**Short problem**
Tell me how many lines hold "script", please, using only the number.

··· Records supplied ···

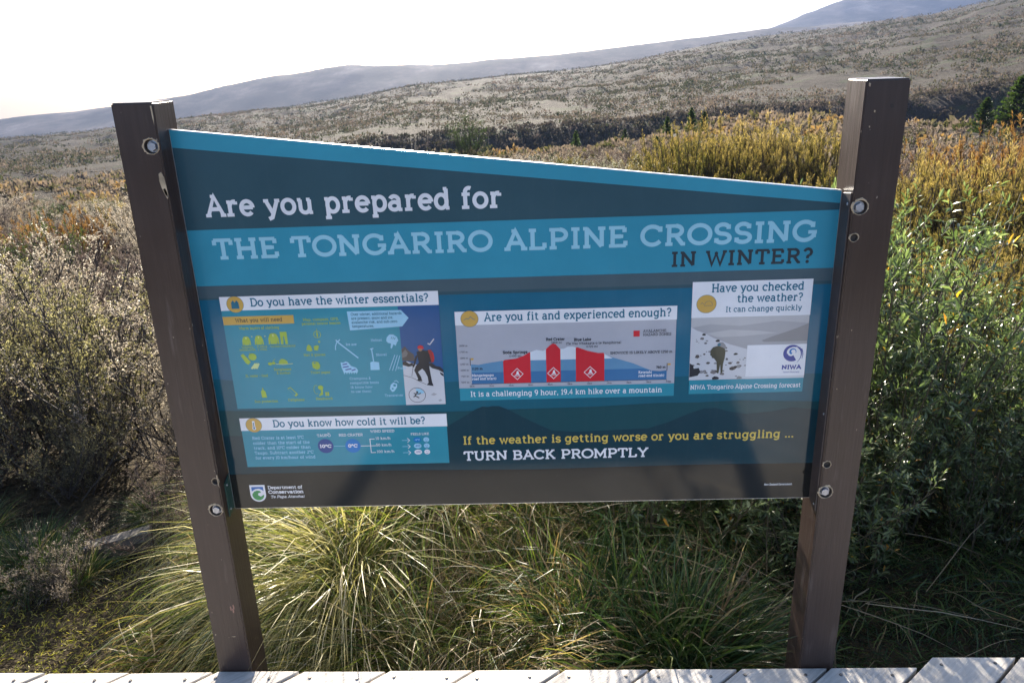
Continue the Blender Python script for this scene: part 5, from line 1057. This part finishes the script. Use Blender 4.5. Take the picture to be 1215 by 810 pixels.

···
··· Records supplied ···

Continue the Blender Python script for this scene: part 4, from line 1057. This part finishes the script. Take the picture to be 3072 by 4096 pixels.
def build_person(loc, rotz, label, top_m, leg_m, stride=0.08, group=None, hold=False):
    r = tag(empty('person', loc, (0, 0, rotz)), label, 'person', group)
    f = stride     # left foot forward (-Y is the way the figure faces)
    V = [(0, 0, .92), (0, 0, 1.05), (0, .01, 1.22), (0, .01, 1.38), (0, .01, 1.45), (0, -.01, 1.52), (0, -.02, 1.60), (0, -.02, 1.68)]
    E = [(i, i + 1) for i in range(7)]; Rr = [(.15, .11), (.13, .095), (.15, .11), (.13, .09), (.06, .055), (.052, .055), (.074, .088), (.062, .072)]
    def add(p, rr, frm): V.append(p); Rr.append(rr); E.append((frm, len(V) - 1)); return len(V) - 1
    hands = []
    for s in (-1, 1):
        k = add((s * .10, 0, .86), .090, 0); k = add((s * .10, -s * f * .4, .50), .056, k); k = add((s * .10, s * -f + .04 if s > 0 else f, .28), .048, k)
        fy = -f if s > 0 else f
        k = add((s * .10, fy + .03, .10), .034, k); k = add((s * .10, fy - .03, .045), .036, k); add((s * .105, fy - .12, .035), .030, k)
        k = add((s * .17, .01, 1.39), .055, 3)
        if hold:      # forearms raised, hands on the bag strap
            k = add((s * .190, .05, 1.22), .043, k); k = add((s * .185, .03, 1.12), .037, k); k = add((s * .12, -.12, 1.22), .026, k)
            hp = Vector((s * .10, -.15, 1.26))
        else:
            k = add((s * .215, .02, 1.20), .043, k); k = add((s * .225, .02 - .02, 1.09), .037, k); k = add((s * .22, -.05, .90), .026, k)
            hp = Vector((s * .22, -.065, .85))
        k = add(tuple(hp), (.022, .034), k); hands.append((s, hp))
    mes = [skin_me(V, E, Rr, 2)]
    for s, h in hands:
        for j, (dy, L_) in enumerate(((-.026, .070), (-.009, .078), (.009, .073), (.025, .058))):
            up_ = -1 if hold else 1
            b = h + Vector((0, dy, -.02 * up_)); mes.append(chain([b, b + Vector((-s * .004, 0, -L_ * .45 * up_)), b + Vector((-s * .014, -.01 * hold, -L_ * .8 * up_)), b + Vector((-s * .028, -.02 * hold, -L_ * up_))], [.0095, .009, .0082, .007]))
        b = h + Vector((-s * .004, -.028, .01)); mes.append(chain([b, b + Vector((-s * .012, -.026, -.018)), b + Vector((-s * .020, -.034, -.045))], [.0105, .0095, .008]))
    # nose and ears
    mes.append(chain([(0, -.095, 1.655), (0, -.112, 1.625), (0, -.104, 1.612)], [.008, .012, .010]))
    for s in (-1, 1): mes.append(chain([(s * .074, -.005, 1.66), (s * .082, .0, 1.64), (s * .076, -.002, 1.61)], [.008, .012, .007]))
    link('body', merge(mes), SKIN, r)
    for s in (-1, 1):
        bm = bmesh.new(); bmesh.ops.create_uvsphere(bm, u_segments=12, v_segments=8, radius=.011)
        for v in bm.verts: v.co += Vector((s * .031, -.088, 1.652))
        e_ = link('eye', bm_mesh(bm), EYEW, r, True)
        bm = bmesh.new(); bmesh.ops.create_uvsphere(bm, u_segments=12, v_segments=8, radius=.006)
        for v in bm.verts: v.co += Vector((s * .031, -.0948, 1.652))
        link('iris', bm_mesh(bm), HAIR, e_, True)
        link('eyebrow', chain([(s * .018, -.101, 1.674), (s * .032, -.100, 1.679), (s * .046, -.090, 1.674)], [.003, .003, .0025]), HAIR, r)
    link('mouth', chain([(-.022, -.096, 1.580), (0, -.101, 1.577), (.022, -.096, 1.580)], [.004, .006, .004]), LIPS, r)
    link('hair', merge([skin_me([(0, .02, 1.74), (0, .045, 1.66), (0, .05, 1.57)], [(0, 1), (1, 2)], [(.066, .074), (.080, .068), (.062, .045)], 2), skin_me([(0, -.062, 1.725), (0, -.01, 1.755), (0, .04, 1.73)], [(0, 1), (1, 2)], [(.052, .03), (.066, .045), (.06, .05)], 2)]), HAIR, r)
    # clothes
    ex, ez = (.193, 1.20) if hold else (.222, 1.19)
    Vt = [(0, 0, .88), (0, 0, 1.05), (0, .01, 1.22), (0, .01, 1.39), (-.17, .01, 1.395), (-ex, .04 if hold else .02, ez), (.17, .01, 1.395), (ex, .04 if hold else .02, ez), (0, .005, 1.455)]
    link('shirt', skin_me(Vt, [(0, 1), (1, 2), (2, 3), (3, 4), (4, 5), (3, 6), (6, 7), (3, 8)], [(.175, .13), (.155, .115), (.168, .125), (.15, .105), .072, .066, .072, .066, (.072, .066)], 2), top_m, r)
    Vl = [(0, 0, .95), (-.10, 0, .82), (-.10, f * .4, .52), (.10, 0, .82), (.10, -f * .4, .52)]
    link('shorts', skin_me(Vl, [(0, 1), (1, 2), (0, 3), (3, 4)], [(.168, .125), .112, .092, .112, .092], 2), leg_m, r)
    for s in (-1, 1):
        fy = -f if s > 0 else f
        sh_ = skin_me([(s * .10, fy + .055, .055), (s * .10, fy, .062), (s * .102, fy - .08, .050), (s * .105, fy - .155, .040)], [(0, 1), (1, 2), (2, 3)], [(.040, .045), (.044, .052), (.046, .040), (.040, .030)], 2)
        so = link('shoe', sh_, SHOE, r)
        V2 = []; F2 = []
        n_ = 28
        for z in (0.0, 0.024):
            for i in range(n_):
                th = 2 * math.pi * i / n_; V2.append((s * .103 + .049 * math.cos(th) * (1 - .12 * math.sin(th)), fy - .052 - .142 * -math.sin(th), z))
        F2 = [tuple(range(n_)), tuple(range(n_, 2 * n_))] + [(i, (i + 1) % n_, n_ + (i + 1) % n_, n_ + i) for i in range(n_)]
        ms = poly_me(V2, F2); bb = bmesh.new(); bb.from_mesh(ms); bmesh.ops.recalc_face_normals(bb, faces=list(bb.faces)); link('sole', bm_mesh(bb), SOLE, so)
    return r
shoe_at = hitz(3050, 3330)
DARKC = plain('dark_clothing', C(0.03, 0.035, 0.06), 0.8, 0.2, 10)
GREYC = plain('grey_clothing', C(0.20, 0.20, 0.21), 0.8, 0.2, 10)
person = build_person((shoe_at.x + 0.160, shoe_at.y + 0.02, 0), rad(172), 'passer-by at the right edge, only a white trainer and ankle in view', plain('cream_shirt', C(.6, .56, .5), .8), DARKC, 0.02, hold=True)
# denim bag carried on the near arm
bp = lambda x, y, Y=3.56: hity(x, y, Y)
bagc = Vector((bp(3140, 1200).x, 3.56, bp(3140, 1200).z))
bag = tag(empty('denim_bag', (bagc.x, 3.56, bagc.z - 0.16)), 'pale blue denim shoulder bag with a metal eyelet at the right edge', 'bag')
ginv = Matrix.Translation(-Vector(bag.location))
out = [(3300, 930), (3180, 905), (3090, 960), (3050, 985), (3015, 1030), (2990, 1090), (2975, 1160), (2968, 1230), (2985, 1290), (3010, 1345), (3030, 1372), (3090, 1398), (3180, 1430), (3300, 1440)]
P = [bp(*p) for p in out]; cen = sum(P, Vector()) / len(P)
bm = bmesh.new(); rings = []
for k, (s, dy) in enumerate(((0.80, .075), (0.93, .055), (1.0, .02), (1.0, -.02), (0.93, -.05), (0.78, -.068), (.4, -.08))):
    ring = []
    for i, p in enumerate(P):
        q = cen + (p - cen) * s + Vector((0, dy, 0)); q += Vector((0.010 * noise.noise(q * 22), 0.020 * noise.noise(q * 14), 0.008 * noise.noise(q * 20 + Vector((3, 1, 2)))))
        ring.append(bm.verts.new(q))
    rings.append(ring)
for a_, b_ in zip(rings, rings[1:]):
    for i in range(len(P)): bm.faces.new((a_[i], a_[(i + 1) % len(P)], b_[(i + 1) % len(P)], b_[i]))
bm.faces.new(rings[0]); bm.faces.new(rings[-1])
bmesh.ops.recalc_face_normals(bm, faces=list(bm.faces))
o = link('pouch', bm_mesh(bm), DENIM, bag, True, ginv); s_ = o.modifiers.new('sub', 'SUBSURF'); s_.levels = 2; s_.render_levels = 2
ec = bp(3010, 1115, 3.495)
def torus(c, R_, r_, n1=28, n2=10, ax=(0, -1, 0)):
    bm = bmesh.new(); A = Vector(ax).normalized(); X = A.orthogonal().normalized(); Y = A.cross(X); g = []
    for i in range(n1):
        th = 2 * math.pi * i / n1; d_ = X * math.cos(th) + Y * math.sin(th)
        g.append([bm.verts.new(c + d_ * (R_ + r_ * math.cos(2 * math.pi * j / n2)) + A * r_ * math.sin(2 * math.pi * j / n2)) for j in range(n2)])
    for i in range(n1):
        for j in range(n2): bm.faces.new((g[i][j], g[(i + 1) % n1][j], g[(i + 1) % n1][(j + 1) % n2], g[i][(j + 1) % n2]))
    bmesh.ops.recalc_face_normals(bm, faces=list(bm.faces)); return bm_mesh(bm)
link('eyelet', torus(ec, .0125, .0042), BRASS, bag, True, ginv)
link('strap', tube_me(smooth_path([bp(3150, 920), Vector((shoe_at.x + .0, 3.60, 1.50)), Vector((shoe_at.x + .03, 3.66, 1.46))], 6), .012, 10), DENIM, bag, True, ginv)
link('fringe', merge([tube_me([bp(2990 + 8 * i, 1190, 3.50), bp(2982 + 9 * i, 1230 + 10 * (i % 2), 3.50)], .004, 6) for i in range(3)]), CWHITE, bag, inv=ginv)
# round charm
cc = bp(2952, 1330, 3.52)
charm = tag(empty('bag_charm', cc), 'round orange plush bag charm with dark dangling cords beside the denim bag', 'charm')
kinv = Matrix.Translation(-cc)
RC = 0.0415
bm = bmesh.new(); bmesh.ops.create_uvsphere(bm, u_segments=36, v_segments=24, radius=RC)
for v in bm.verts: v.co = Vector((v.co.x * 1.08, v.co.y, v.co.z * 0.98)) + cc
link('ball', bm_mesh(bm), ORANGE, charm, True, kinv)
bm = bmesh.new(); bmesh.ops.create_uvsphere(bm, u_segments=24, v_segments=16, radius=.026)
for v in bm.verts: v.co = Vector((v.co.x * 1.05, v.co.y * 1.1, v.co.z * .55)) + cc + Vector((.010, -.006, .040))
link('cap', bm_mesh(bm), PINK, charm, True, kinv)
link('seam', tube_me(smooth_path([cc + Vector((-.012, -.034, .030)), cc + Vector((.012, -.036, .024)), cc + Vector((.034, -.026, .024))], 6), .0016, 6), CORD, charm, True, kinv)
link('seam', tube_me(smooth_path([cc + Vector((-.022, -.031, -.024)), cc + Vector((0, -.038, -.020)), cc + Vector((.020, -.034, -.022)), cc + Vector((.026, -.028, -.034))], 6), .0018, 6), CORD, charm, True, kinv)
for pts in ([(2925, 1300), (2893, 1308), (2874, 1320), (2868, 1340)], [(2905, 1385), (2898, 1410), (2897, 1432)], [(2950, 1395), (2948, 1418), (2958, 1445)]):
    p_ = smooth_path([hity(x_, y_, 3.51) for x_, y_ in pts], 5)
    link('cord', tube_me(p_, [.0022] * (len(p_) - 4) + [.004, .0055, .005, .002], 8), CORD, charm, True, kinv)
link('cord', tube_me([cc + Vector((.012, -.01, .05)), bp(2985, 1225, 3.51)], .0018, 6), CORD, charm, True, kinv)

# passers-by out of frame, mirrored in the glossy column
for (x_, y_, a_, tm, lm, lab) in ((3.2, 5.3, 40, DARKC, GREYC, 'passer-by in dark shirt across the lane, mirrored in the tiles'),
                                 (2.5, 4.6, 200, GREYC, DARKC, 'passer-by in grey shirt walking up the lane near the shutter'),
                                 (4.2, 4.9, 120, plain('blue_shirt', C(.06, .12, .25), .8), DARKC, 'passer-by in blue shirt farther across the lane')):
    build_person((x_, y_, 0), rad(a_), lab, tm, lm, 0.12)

···
··· Records supplied ···

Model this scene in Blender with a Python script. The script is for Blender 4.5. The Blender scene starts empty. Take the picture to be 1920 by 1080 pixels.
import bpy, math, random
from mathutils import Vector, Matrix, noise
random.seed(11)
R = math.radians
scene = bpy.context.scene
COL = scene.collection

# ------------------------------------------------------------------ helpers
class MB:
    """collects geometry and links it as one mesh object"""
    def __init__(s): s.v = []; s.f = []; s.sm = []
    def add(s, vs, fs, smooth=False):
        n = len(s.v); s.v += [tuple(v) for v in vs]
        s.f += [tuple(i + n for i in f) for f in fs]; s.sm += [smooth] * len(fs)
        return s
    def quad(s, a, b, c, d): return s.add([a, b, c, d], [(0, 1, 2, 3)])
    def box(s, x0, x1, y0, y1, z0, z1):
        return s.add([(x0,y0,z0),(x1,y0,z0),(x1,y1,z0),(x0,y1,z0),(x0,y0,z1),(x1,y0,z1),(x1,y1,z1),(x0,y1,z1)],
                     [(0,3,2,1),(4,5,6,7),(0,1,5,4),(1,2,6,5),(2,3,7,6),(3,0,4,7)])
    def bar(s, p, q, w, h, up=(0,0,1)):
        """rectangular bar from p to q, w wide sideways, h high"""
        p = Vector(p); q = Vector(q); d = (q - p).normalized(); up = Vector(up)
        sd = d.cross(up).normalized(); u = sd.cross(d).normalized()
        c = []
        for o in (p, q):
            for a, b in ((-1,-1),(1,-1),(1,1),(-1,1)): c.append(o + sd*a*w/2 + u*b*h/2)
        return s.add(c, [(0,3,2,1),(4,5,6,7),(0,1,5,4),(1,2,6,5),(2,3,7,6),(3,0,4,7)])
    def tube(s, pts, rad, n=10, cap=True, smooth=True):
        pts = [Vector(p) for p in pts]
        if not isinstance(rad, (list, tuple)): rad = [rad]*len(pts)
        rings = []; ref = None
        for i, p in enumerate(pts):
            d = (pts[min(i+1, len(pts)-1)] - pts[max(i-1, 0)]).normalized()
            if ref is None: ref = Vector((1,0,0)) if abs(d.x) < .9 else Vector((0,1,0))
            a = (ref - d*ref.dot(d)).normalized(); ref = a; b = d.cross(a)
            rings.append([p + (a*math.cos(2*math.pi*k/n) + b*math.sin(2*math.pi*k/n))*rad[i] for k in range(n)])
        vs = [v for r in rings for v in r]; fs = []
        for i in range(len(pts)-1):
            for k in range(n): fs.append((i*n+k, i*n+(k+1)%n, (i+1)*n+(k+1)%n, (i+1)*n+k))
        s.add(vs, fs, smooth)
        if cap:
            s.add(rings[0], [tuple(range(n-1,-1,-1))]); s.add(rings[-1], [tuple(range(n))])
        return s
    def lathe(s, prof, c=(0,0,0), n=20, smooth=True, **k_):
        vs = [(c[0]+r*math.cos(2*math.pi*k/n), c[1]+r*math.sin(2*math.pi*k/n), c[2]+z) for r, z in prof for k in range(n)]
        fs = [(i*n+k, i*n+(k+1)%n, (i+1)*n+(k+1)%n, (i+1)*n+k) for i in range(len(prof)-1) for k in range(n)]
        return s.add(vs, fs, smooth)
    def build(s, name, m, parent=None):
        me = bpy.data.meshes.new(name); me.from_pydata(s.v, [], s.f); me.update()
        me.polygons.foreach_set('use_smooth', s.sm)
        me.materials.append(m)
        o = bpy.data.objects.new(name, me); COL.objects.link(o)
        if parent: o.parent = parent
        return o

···

**Exercise response**
3